Raw data ->
/---

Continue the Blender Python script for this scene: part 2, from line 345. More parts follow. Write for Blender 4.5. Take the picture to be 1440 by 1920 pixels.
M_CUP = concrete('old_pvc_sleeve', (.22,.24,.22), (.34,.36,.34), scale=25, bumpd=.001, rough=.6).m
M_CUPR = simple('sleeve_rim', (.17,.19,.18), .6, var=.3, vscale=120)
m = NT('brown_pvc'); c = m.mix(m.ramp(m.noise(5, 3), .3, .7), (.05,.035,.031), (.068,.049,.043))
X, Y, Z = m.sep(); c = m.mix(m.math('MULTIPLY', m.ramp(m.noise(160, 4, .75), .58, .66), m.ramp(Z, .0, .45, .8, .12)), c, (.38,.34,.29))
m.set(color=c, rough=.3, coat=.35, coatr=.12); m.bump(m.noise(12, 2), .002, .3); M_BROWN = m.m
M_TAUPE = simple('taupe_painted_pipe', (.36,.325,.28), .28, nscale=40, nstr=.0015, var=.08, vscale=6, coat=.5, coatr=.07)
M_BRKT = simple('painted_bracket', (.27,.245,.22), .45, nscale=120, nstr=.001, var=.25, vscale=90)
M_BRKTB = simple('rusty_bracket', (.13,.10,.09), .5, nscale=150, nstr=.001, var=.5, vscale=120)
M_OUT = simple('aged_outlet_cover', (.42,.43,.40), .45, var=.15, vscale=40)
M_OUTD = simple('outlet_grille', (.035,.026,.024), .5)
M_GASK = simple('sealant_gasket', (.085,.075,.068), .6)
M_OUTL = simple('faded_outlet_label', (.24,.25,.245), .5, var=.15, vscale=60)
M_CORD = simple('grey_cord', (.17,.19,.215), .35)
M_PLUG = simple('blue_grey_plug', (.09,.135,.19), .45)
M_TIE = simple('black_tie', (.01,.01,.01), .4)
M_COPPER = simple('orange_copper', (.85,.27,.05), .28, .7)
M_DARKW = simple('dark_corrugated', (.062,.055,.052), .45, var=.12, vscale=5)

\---

What is expected ->
Retype all of the material above with every character intact.

Task result ->
Continue the Blender Python script for this scene: part 2, from line 345. More parts follow. Write for Blender 4.5. Take the picture to be 1440 by 1920 pixels.
M_CUP = concrete('old_pvc_sleeve', (.22,.24,.22), (.34,.36,.34), scale=25, bumpd=.001, rough=.6).m
M_CUPR = simple('sleeve_rim', (.17,.19,.18), .6, var=.3, vscale=120)
m = NT('brown_pvc'); c = m.mix(m.ramp(m.noise(5, 3), .3, .7), (.05,.035,.031), (.068,.049,.043))
X, Y, Z = m.sep(); c = m.mix(m.math('MULTIPLY', m.ramp(m.noise(160, 4, .75), .58, .66), m.ramp(Z, .0, .45, .8, .12)), c, (.38,.34,.29))
m.set(color=c, rough=.3, coat=.35, coatr=.12); m.bump(m.noise(12, 2), .002, .3); M_BROWN = m.m
M_TAUPE = simple('taupe_painted_pipe', (.36,.325,.28), .28, nscale=40, nstr=.0015, var=.08, vscale=6, coat=.5, coatr=.07)
M_BRKT = simple('painted_bracket', (.27,.245,.22), .45, nscale=120, nstr=.001, var=.25, vscale=90)
M_BRKTB = simple('rusty_bracket', (.13,.10,.09), .5, nscale=150, nstr=.001, var=.5, vscale=120)
M_OUT = simple('aged_outlet_cover', (.42,.43,.40), .45, var=.15, vscale=40)
M_OUTD = simple('outlet_grille', (.035,.026,.024), .5)
M_GASK = simple('sealant_gasket', (.085,.075,.068), .6)
M_OUTL = simple('faded_outlet_label', (.24,.25,.245), .5, var=.15, vscale=60)
M_CORD = simple('grey_cord', (.17,.19,.215), .35)
M_PLUG = simple('blue_grey_plug', (.09,.135,.19), .45)
M_TIE = simple('black_tie', (.01,.01,.01), .4)
M_COPPER = simple('orange_copper', (.85,.27,.05), .28, .7)
M_DARKW = simple('dark_corrugated', (.062,.055,.052), .45, var=.12, vscale=5)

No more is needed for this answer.